In 1984 Cheran joined the staff of the Saturday Review, an English language weekly that was known for its stand on press freedom, and fundamental rights and justice for minorities. As a poet and a political journalist, Cheran refused to align himself with any of the several Tamil militant groups that were active in Jaffna at the time. As a result he was harassed both by the Sri Lankan army and, later, by the Liberation Tigers of Tamil Eelam (LTTE). He left for the Netherlands in 1987 where he completed a Masters degree in Development Studies. Returning to Colombo two and a half years later, he helped to start the Tamil newspaper, Sarinihar, published by the Movement for Inter-Racial Justice and Equality. He was advised to leave the country yet again, in 1993. Cheran went to Toronto, Canada where he completed his PhD. He is now an Associate Professor in the Department of Sociology at the University of Windsor in Ontario, Canada. His academic interests focus on the study of Trans nationalism, identity, migration and international development. Side by side with his academic career, he has continued to write his poetry and to contribute to literary and political journals.

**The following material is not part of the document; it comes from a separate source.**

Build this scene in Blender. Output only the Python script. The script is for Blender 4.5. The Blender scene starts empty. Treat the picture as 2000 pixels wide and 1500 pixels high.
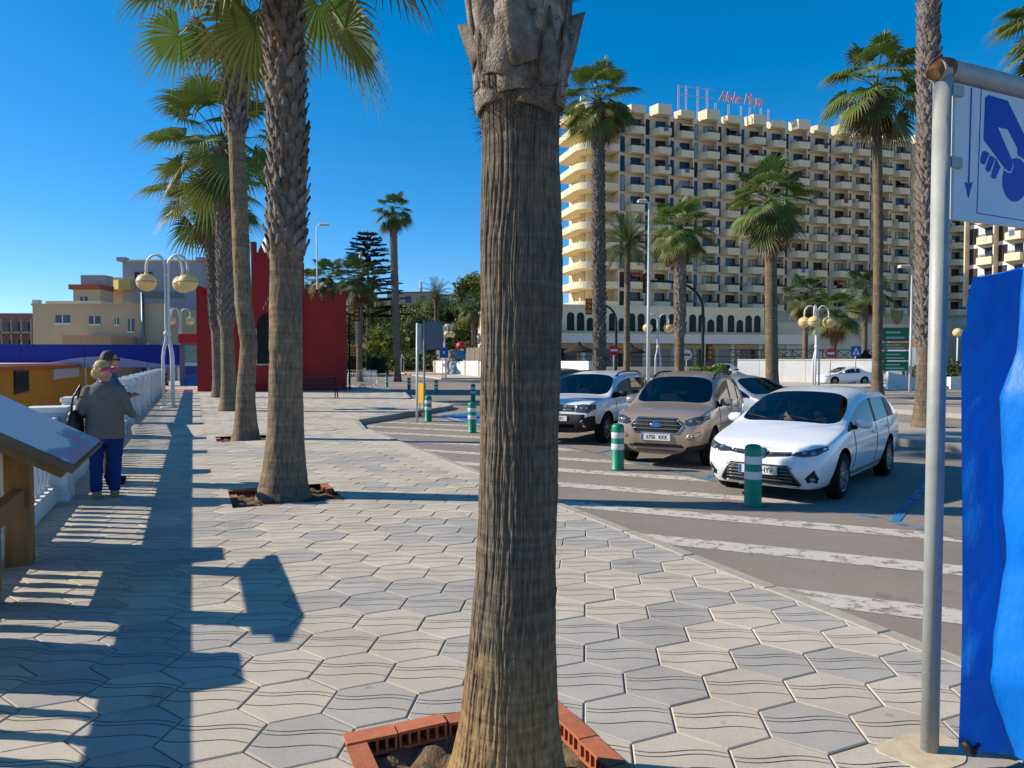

Cheran’s early poems, 1975-2000 were collected under the title Nii Ippozhudhu Irangum Aaru (The River into Which You Now Descend) (Nagercoil: Kalcchuvadu, 2000). This was followed by Miindum Kadalukku (Once Again the Sea) (Nagercoil: Kalachuvadu, 2004) and Kaadaatru (Forest-Healing) (Nagercoil: Kalachuvadu, 2011). In addition to these books, he co-edited, along with three others, a landmark anthology of Tamil political poetry, Maranatthul Vaazhvoom (We Will Live Amidst Death) (Coimbatore: Vidiyal, 1985). Some of his most recent academic publications include The Sixth Genre: Memory, History and the Tamil Diaspora Imagination (Colombo: Marga Institute, 2001); History and the Imagination: Tamil Culture in the Global Context, co-edited with Darshan Ambalavanar and Chelva Kanaganayakam (Toronto: TSAR publications, 2007); New Demarcations: Essays in Tamil Studies, co-edited with Darshan Ambalavanar and Chelva Kanaganayakam (Toronto: Canadian Scholars’ Press, 2008) and Pathways of Dissent: Tamil Nationalism in Sri Lanka (ed.) (New Delhi: Sage, 2009).